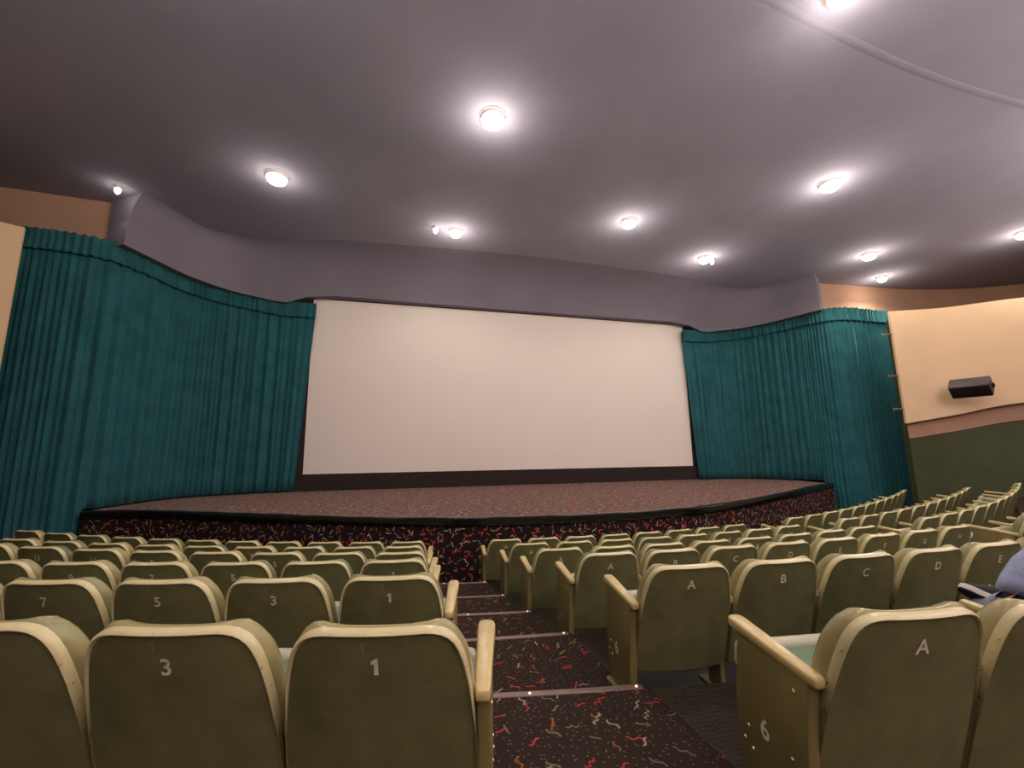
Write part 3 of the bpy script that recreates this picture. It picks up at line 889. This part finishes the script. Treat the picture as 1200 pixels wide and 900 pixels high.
def shoe(heel, toe, up, parent):
    """shoe with a white rim: heel/toe points on the sole, up = away from the sole"""
    h, t_ = Vector(heel), Vector(toe); f = (t_-h); L_ = f.length; f.normalize(); u = (Vector(up)-f*Vector(up).dot(f)).normalized(); r = f.cross(u)
    prof = [(-.02, .024), (.0, .034), (.06, .036), (.12, .038), (.18, .046), (.23, .042), (.26, .030), (.278, .012)]
    hts = [.055, .085, .105, .095, .068, .052, .044, .034]
    P_ = lambda a, b, c: h+f*a*L_/.26+r*b+u*c
    m = MB(); rows = []
    for (a, w_), ht in zip(prof, hts):
        rows.append([P_(a, w_*math.cos(q), .02+max(0, (ht-.02)*math.sin(q))*(1 if True else 0)) for q in [PI*i/10 for i in range(11)]])
    V_ = m.grid(rows); m.f(V_[0]); m.f(V_[-1][::-1])
    s_ = m.build('shoe', M['shoe'], parent, ang=60)
    out = [(a, w_) for a, w_ in prof]+[(a, -w_) for a, w_ in prof[::-1]]
    m = MB()
    lp = [[P_(a+(.004 if a > .1 else -.004), w_*sc_, c) for a, w_ in out] for c, sc_ in ((.006, 1.06), (.012, 1.10), (.026, 1.10), (.030, 1.03))]
    V_ = m.grid(lp, closed=True); m.f(V_[-1]); m.f(V_[0][::-1])
    m.build('midsole', M['sole'], s_, ang=50)
    m = MB()
    lp = [[P_(a, w_*sc_, c) for a, w_ in out] for c, sc_ in ((0, 1.0), (.006, 1.05))]
    V_ = m.grid(lp, closed=True); m.f(V_[-1]); m.f(V_[0][::-1])
    m.build('outsole', M['shoe'], s_)
    m = MB()
    for i in range(4):
        a = .11+.022*i; z = .105-.0155*i
        m.cyl(P_(a, -.022, z), P_(a+.008, .022, z), .0035, n=6)
    m.build('laces', M['sole'], s_)
shoe((-.10, .585, .0), (-.10, .84, .0), (0, 0, 1), pb)
shoe((-.045, .455, .49), (-.008, .655, .515), (.75, -.15, .8), pb)

# ------------------------------------------------------------------ world and camera
w = bpy.data.worlds.new('World'); scene.world = w; w.use_nodes = True
w.node_tree.nodes['Background'].inputs[0].default_value = (.0, .0, .0, 1)
yaw, pit, rol = .261, .16, .012
A = Vector((math.cos(yaw), -math.sin(yaw), 0)); F0 = Vector((math.sin(yaw), math.cos(yaw), 0)); Zv = Vector((0, 0, 1))
F = math.cos(pit)*F0+math.sin(pit)*Zv; U = -math.sin(pit)*F0+math.cos(pit)*Zv
Rv = math.cos(rol)*A-math.sin(rol)*U; Uv = math.sin(rol)*A+math.cos(rol)*U
cd = bpy.data.cameras.new('camera'); cam = bpy.data.objects.new('camera', cd); COL.objects.link(cam)
cd.sensor_width = 36; cd.lens = 36*505/1200; cd.clip_start = .05
mx = Matrix((( Rv.x, Uv.x, -F.x, 0), (Rv.y, Uv.y, -F.y, 0), (Rv.z, Uv.z, -F.z, ZC), (0, 0, 0, 1)))
cam.matrix_world = mx
scene.camera = cam
vs_ = scene.view_settings
vs_.view_transform = 'Standard'; vs_.look = 'None'; vs_.gamma = 1; vs_.use_curve_mapping = False
vs_.exposure = 0.0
※ ※ ※
Written request: Go through the data above and transcribe it in full, omitting any image.

Solution:
Write part 3 of the bpy script that recreates this picture. It picks up at line 889. This part finishes the script. Treat the picture as 1200 pixels wide and 900 pixels high.
def shoe(heel, toe, up, parent):
    """shoe with a white rim: heel/toe points on the sole, up = away from the sole"""
    h, t_ = Vector(heel), Vector(toe); f = (t_-h); L_ = f.length; f.normalize(); u = (Vector(up)-f*Vector(up).dot(f)).normalized(); r = f.cross(u)
    prof = [(-.02, .024), (.0, .034), (.06, .036), (.12, .038), (.18, .046), (.23, .042), (.26, .030), (.278, .012)]
    hts = [.055, .085, .105, .095, .068, .052, .044, .034]
    P_ = lambda a, b, c: h+f*a*L_/.26+r*b+u*c
    m = MB(); rows = []
    for (a, w_), ht in zip(prof, hts):
        rows.append([P_(a, w_*math.cos(q), .02+max(0, (ht-.02)*math.sin(q))*(1 if True else 0)) for q in [PI*i/10 for i in range(11)]])
    V_ = m.grid(rows); m.f(V_[0]); m.f(V_[-1][::-1])
    s_ = m.build('shoe', M['shoe'], parent, ang=60)
    out = [(a, w_) for a, w_ in prof]+[(a, -w_) for a, w_ in prof[::-1]]
    m = MB()
    lp = [[P_(a+(.004 if a > .1 else -.004), w_*sc_, c) for a, w_ in out] for c, sc_ in ((.006, 1.06), (.012, 1.10), (.026, 1.10), (.030, 1.03))]
    V_ = m.grid(lp, closed=True); m.f(V_[-1]); m.f(V_[0][::-1])
    m.build('midsole', M['sole'], s_, ang=50)
    m = MB()
    lp = [[P_(a, w_*sc_, c) for a, w_ in out] for c, sc_ in ((0, 1.0), (.006, 1.05))]
    V_ = m.grid(lp, closed=True); m.f(V_[-1]); m.f(V_[0][::-1])
    m.build('outsole', M['shoe'], s_)
    m = MB()
    for i in range(4):
        a = .11+.022*i; z = .105-.0155*i
        m.cyl(P_(a, -.022, z), P_(a+.008, .022, z), .0035, n=6)
    m.build('laces', M['sole'], s_)
shoe((-.10, .585, .0), (-.10, .84, .0), (0, 0, 1), pb)
shoe((-.045, .455, .49), (-.008, .655, .515), (.75, -.15, .8), pb)

# ------------------------------------------------------------------ world and camera
w = bpy.data.worlds.new('World'); scene.world = w; w.use_nodes = True
w.node_tree.nodes['Background'].inputs[0].default_value = (.0, .0, .0, 1)
yaw, pit, rol = .261, .16, .012
A = Vector((math.cos(yaw), -math.sin(yaw), 0)); F0 = Vector((math.sin(yaw), math.cos(yaw), 0)); Zv = Vector((0, 0, 1))
F = math.cos(pit)*F0+math.sin(pit)*Zv; U = -math.sin(pit)*F0+math.cos(pit)*Zv
Rv = math.cos(rol)*A-math.sin(rol)*U; Uv = math.sin(rol)*A+math.cos(rol)*U
cd = bpy.data.cameras.new('camera'); cam = bpy.data.objects.new('camera', cd); COL.objects.link(cam)
cd.sensor_width = 36; cd.lens = 36*505/1200; cd.clip_start = .05
mx = Matrix((( Rv.x, Uv.x, -F.x, 0), (Rv.y, Uv.y, -F.y, 0), (Rv.z, Uv.z, -F.z, ZC), (0, 0, 0, 1)))
cam.matrix_world = mx
scene.camera = cam
vs_ = scene.view_settings
vs_.view_transform = 'Standard'; vs_.look = 'None'; vs_.gamma = 1; vs_.use_curve_mapping = False
vs_.exposure = 0.0